GOAL OF THE EXERCISE: Search the data for the word "script". Reproduce every line where it is found.

** start ENTRIES SHOWN **

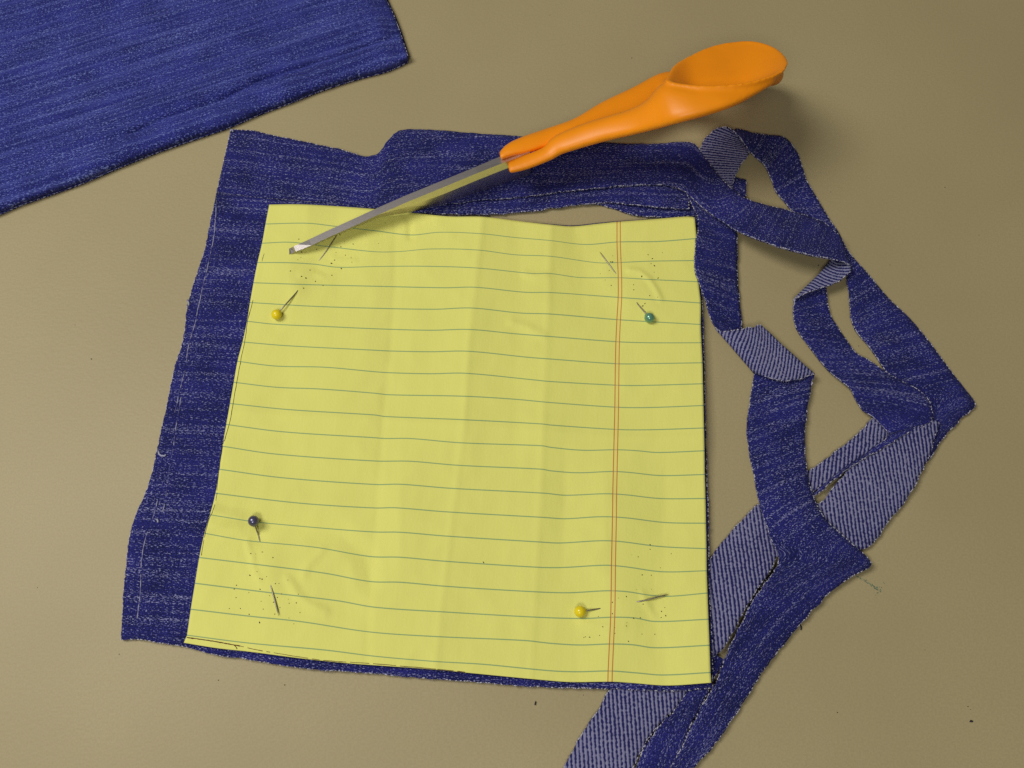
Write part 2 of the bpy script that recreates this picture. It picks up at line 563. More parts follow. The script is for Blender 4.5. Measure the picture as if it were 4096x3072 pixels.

** end ENTRIES SHOWN **
** start ENTRIES SHOWN **

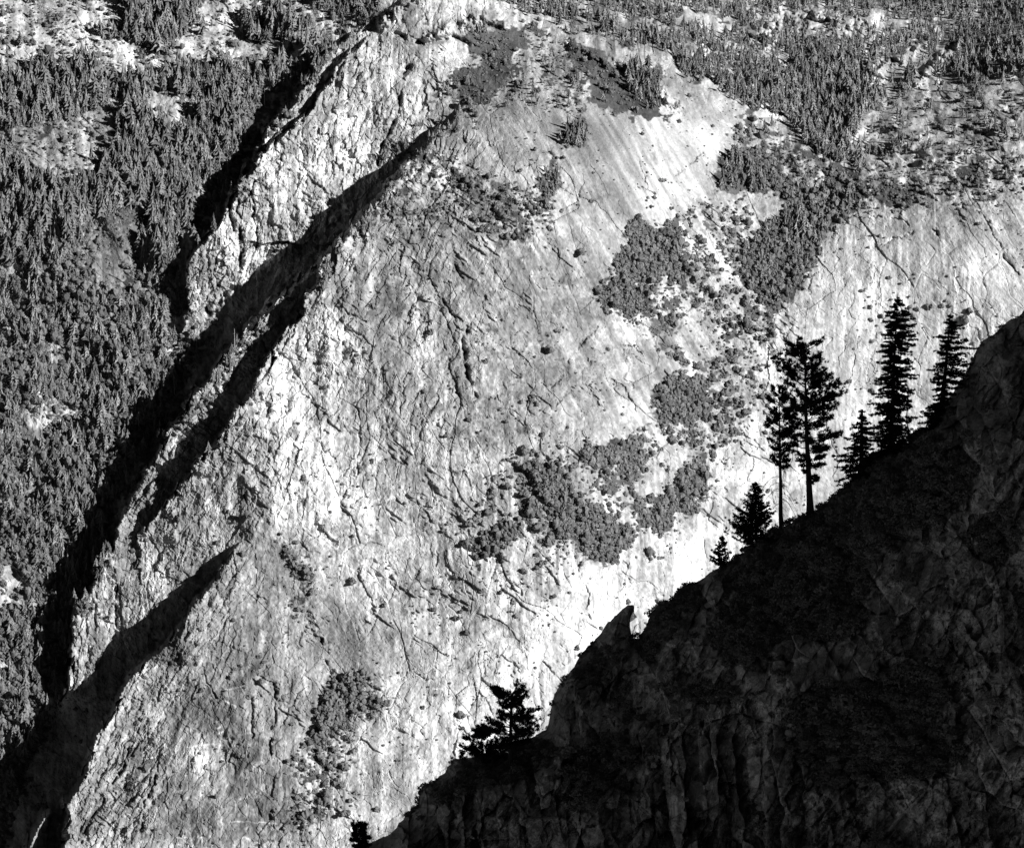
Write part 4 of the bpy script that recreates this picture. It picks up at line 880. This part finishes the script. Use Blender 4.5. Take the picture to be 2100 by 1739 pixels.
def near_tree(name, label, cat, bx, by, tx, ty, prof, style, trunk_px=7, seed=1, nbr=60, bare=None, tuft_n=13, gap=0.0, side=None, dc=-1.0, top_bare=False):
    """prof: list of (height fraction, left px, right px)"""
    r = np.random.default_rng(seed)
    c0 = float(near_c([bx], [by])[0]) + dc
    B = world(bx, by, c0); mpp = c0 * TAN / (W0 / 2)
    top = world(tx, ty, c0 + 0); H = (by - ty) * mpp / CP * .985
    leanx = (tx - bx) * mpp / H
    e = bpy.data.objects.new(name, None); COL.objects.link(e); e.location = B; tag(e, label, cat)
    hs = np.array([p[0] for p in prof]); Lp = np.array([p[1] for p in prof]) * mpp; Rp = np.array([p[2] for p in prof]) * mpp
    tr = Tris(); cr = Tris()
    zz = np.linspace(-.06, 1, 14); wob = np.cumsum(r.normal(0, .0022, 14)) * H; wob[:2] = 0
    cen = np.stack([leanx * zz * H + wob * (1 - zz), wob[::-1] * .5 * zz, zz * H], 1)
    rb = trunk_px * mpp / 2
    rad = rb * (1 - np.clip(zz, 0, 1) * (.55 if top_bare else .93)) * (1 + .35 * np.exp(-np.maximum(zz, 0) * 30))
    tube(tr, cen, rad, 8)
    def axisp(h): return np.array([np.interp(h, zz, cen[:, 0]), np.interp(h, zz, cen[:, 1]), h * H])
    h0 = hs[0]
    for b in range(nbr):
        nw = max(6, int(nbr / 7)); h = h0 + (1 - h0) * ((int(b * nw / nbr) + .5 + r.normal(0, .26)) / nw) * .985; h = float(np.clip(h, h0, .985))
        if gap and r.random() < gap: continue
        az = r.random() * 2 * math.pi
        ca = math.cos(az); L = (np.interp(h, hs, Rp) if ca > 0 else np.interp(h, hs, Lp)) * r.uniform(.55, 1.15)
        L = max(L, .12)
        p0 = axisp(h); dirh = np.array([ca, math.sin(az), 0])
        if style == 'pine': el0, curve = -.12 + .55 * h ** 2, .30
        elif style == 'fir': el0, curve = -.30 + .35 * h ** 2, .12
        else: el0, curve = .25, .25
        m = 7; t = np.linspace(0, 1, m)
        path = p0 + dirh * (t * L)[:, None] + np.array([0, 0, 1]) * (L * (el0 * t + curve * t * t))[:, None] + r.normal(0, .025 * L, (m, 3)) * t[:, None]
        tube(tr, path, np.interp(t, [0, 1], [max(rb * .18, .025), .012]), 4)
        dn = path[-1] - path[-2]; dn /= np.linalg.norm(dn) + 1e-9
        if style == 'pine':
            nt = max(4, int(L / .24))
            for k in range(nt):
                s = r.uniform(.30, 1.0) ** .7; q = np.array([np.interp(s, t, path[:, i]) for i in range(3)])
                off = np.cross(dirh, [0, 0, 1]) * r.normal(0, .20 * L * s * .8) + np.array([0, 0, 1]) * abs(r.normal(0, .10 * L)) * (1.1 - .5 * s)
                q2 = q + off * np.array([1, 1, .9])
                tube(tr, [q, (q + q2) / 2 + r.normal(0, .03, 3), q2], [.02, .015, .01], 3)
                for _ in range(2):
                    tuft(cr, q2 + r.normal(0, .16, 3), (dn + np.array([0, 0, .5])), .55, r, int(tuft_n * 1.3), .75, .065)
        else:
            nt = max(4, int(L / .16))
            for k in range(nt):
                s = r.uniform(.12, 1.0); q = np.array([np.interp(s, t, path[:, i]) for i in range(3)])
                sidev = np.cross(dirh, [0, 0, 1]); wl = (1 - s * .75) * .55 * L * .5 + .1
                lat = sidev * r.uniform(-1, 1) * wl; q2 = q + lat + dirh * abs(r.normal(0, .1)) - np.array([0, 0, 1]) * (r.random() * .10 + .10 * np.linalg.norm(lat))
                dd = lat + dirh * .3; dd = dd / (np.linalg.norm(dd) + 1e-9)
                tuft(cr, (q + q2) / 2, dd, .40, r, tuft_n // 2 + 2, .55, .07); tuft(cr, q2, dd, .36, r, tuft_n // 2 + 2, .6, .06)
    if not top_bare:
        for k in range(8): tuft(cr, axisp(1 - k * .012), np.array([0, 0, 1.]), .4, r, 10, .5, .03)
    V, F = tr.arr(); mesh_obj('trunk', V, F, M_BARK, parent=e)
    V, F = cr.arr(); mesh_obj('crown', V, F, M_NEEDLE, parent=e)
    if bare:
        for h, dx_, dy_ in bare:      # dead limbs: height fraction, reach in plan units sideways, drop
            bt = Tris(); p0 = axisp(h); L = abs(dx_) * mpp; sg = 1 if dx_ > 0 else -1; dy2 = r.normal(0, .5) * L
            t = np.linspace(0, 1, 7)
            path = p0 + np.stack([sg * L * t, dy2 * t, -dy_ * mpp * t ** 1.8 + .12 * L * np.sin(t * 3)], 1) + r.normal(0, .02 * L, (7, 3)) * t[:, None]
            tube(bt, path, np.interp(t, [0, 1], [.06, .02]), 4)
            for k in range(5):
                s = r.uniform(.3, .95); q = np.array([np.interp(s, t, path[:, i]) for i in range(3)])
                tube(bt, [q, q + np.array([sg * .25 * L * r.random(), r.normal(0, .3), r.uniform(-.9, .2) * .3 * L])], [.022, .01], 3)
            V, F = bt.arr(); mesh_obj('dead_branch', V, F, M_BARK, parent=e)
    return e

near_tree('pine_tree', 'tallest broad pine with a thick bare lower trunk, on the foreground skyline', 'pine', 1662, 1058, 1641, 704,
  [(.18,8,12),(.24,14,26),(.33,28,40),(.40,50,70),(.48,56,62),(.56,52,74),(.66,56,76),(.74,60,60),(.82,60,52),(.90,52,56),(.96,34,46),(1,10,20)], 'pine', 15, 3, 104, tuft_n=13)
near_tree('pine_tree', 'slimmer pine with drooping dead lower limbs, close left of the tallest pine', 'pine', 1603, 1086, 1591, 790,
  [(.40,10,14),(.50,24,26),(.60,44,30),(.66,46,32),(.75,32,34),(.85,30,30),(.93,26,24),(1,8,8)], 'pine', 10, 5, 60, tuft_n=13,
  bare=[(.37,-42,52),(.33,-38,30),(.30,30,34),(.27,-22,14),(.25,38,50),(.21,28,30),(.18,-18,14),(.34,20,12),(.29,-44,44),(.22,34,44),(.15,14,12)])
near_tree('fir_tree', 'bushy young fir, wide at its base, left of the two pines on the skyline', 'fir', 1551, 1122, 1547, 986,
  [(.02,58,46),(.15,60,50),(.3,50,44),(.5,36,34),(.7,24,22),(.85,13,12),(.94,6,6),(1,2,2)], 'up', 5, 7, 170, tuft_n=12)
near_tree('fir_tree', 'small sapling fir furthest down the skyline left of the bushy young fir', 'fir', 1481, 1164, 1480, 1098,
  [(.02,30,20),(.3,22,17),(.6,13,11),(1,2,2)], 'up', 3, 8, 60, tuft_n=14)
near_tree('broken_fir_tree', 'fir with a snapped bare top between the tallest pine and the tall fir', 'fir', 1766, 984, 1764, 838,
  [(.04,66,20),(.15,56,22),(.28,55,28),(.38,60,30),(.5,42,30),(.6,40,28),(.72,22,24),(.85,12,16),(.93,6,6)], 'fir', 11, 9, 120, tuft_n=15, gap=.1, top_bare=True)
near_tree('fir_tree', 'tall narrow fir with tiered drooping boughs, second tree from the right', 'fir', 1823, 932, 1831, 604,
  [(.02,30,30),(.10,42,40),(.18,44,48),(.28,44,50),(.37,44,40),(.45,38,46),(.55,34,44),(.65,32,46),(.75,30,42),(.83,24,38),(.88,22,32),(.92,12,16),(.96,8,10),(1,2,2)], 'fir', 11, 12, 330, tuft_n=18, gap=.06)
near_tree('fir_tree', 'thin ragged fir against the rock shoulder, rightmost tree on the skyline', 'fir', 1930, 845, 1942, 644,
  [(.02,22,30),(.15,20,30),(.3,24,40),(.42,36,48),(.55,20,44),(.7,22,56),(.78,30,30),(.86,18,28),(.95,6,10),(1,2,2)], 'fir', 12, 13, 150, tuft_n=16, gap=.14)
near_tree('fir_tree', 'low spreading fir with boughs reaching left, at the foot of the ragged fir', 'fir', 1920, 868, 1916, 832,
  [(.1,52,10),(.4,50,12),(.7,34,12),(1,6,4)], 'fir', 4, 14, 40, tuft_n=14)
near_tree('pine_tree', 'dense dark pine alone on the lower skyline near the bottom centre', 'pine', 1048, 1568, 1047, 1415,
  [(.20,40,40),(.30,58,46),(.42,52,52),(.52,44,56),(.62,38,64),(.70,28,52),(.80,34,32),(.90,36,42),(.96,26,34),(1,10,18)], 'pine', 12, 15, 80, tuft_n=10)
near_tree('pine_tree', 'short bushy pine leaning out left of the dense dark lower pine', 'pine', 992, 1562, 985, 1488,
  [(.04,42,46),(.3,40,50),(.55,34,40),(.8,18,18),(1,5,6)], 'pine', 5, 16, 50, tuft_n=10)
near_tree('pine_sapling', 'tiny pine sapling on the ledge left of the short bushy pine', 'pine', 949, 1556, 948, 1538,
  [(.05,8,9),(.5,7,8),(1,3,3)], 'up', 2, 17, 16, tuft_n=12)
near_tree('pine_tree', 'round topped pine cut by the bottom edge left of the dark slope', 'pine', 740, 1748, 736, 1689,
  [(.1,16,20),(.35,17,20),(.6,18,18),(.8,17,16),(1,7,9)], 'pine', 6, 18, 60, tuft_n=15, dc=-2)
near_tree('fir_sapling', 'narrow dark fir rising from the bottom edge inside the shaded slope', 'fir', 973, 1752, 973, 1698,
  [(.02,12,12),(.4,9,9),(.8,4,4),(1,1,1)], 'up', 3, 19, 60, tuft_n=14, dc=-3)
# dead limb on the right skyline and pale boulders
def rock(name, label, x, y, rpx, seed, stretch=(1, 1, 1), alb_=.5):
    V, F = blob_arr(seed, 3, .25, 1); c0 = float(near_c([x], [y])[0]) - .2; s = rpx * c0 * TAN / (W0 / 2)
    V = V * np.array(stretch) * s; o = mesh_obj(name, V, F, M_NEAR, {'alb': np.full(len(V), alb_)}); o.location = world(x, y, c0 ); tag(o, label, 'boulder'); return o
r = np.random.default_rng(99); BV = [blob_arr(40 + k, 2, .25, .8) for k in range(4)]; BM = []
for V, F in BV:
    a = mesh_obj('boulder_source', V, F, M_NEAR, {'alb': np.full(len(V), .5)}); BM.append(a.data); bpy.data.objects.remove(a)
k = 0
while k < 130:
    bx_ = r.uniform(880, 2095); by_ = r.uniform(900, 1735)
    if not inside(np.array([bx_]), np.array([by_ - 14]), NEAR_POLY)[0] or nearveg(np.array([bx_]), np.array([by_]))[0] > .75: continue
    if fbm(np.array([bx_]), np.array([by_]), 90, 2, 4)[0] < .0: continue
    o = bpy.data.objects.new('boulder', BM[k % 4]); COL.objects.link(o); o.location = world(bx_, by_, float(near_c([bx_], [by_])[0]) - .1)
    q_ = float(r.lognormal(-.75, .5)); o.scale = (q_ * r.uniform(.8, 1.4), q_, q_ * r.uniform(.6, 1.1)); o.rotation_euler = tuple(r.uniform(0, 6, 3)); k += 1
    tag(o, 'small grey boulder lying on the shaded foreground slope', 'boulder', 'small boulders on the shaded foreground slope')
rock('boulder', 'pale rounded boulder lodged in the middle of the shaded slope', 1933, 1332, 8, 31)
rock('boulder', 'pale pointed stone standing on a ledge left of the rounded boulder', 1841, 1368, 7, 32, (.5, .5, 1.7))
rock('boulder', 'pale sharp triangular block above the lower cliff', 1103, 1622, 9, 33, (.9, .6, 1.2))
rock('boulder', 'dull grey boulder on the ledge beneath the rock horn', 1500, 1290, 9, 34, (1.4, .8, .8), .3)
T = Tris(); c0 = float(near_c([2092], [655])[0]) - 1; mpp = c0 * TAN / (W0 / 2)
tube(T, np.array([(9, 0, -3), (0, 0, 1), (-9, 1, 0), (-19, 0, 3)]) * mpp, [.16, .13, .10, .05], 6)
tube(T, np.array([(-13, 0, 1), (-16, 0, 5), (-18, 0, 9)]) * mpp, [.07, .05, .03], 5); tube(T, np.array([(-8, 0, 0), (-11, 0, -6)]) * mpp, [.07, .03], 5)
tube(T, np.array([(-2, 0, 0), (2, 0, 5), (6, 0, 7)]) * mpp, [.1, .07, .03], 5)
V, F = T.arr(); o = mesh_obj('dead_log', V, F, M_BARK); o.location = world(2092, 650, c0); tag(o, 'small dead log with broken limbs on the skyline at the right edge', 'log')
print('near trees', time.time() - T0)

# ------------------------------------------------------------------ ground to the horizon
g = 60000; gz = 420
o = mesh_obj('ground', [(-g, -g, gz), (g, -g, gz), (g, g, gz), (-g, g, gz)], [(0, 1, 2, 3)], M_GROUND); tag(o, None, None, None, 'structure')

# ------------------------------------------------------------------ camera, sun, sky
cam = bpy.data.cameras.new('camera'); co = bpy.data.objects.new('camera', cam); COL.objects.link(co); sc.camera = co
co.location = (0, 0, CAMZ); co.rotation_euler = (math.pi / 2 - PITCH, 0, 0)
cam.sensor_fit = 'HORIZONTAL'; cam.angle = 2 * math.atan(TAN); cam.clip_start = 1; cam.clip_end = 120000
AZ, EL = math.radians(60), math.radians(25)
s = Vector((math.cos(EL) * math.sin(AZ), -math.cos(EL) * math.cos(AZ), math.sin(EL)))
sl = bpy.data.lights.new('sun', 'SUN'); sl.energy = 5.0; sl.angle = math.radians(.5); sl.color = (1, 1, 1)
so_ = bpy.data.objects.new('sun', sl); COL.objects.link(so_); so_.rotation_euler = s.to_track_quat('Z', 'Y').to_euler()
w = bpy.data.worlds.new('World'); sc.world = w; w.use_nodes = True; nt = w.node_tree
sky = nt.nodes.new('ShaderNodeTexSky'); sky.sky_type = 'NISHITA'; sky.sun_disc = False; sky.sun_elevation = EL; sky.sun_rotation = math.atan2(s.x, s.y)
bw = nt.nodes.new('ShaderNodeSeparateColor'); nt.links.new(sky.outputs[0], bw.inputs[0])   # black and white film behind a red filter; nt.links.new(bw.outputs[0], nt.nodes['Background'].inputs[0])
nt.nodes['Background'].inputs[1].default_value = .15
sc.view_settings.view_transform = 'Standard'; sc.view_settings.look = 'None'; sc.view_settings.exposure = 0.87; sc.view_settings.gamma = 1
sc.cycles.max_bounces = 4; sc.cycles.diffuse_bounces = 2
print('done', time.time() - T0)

** end ENTRIES SHOWN **

EXERCISE SOLUTION:
Write part 2 of the bpy script that recreates this picture. It picks up at line 563. More parts follow. The script is for Blender 4.5. Measure the picture as if it were 4096x3072 pixels.
Write part 4 of the bpy script that recreates this picture. It picks up at line 880. This part finishes the script. Use Blender 4.5. Take the picture to be 2100 by 1739 pixels.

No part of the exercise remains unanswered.